Is the Middle East taking Climate Change Seriously?

Despite facing issues such as water scarcity and pollution at poisonous levels, the Middle East is still sending mixed message about climate change. Image of Mideast and earth Courtesy of NASA.

There is a constant debate in green circles over whether the Middle East is really taking climate change seriously. Some days the Arab world seems busy installing solar panels, planting trees, planning green cities and the next they are expanding airports, driving species to extinction and spending billions on the defense rather than the environment. So what is really going on?

Well, the only honest answer is that its complicated. For one, there is the whole issue of the difference in attitudes between the numerous governments, businesses and the average person who is just trying to make a living. To me, it seems that against a backdrop of ignorance and lack of interest, there is real progress being made by innovative groups, individuals and government plans. But like in many countries, there is a lot of people who just don’t get it.

In a recent article published in Qantara, Joseph Mayton stated that the idea of conservation and environmental activism was ‘unknown and almost nonexistent’ in the average person living in the Middle East despite urgent issues such as water shortages and environmental pollution. He explained that “the environmental movement is often ridiculed and shunned by local media. In many ways, it is seen as foreign or Western, and it has yet to make a solid impact on the ground.”

Whilst this may not be easy reading, it does ring true to many people working the field. Issues such as environmental pollution and water shortage may have an impact of the daily lives of Arabs but they are not making the connection between them and climate change. Well not yet, anyway.

Air pollution is a huge problem facing Egyptians living in Cairo and yet many don’t make the link between pollution and protecting the environment. Image via ninahale.

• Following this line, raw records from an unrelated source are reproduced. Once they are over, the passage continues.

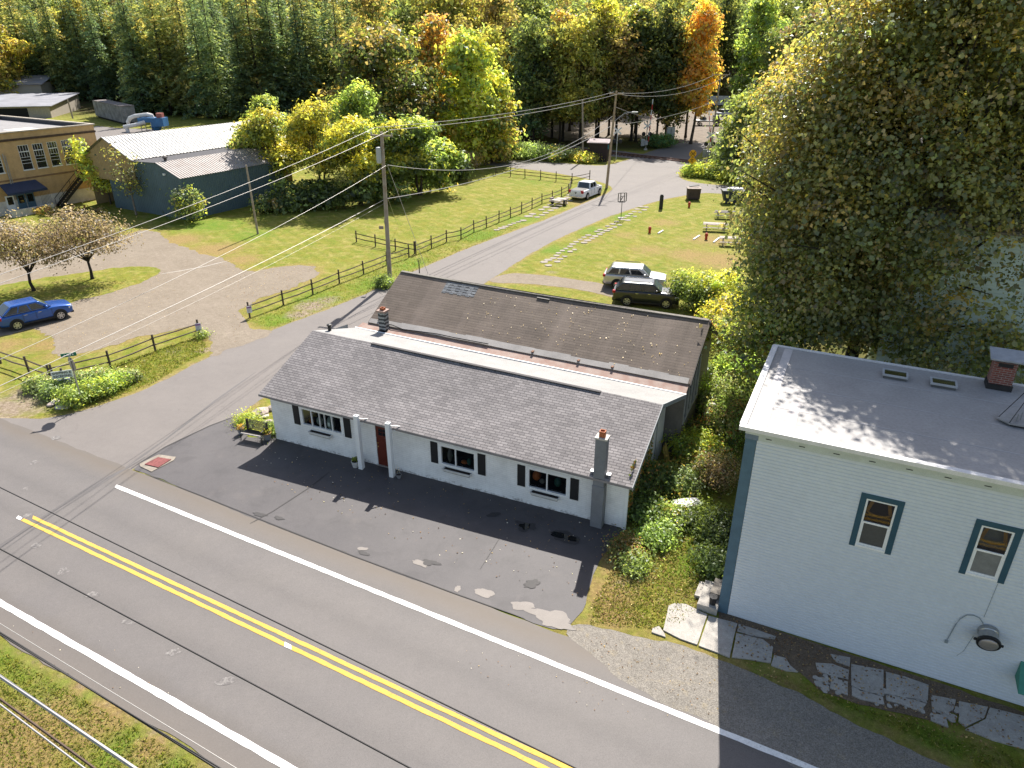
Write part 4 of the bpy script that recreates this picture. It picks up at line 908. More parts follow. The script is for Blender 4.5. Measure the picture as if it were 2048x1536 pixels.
# ------------------------------------------------------------------ mint white house behind the blue one
m, nt, n, b = new_mat("mint siding"); p = pos(nt); nt.links.new(mix(nt, noise(nt, p, .6, 4), (.47, .56, .53), (.54, .62, .59)), b.inputs["Base Color"]); b.inputs["Roughness"].default_value = .65; M_MINT = m
back = thing("mint_house", "mint white clapboard house half hidden behind the big maple", "house", hp(3.6, 12.6, 0), HRZ)
mb = MB(); clap(mb, 0, 16, 0, 11.6, 0.0, [(6.7, 7.7, 3.9, 5.6)], row=.15); mb.quad((0, 9, 0), (0, 0, 0), (0, 0, 11.6), (0, 9, 11.6)); mb.quad((16, 0, 0), (16, 9, 0), (16, 9, 11.6), (16, 0, 11.6)); mb.poly([(0, 9, 11.6), (0, 0, 11.6), (0, 4.5, 14)]); mb.build("wall", M_MINT, back)
mb = MB(); plate(mb, (-.4, -.4, 11.35), (16.4, -.4, 11.35), (16.4, 4.5, 14.2), (-.4, 4.5, 14.2), .12, [(0, 0), (16.8, 0), (16.8, 5.8), (0, 5.8)]); plate(mb, (16.4, 9.4, 11.35), (-.4, 9.4, 11.35), (-.4, 4.51, 14.2), (16.4, 4.51, 14.2), .12, [(0, 0), (16.8, 0), (16.8, 5.8), (0, 5.8)]); mb.build("roof", M_SH_GREY, back)
mb = MB()
for q in ((6.62, 6.76, -.05, .02, 3.85, 5.7), (7.64, 7.78, -.05, .02, 3.85, 5.7), (6.62, 7.78, -.051, .02, 5.56, 5.72), (6.55, 7.85, -.08, .02, 3.78, 3.88), (6.76, 7.64, -.03, .02, 4.7, 4.77)): mb.bx(*q)
win = mb.build("window", M_WPAINT, back)
mb = MB(); mb.quad((6.7, .01, 3.85), (7.7, .01, 3.85), (7.7, .01, 5.6), (6.7, .01, 5.6)); mb.build("pane", M_GLASS, win)
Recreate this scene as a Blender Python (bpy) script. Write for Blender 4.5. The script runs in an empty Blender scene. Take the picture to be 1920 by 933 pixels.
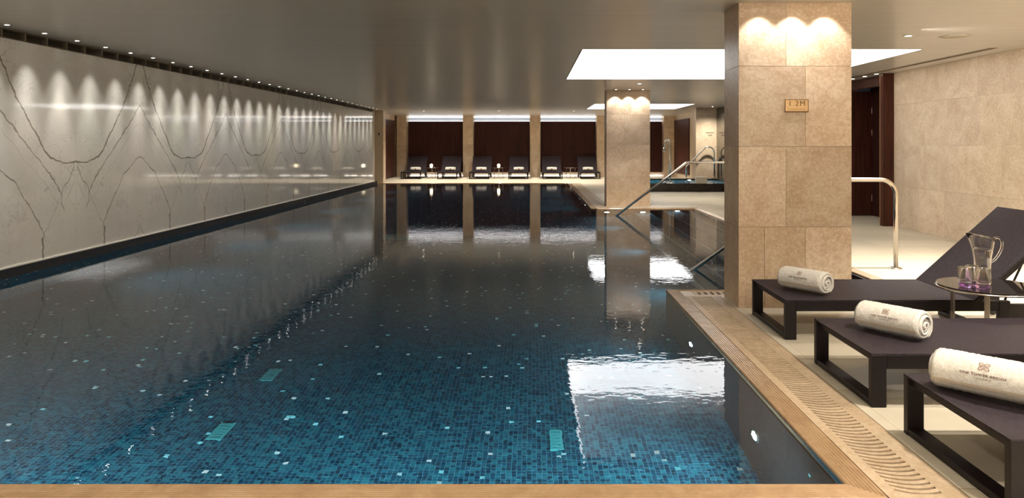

Taking a quick look at businesses there is more to feel hopeful about but it’s far from great. According to the latest report by the Sustainability Advisory Group (SAG), an international alliance of sustainability strategists and specialists, businesses are still complacent about several critical issues affecting the region.

Whilst regional businesses increasingly view Corporate Social Responsibility (CSR) as something which can add value to their business reputation, sadly a relatively high number of business leaders continue to rate water conservation, climate change and waste as “un-important to their business.” Given the real threats that the region faces from climate change, these results are quite alarming.

Maria Sellanpaa, Founding Director of the Sustainability Advisor Group, told Green Prophet that she had witnessed fairly uneven progress on the issue of climate change in the Middle East. “It appears that in some countries there is considerable activity ‘on the ground’ to explore for instance alternative energy solutions but mostly at micro generation level. This is obviously encouraging but what we are not really witnessing yet is strong government support and action or regional collaborative efforts.”

Maria also added the link between desalinated water and carbon was not clear and new technologies urgently needed implemention to make water less carbon-intensive and  cheaper.  The CSR report is SAG’s second CSR report and the research covered UAE, Saudi Arabia, Bahrain, Oman, Qatar, Yemen, Egypt and Jordan.

This may all make for some depressing reading but it does illustrate my point that’s complicated. Because against the backdrop of limited interest, things are starting to change.

Green groups are forming all the time across the Middle East, the environment is climbing up governments and businesses’ agenda and there are some great projects already making a difference. Support is growing, so we just have to accept that change of the magnitude that climate change demands is going to take time.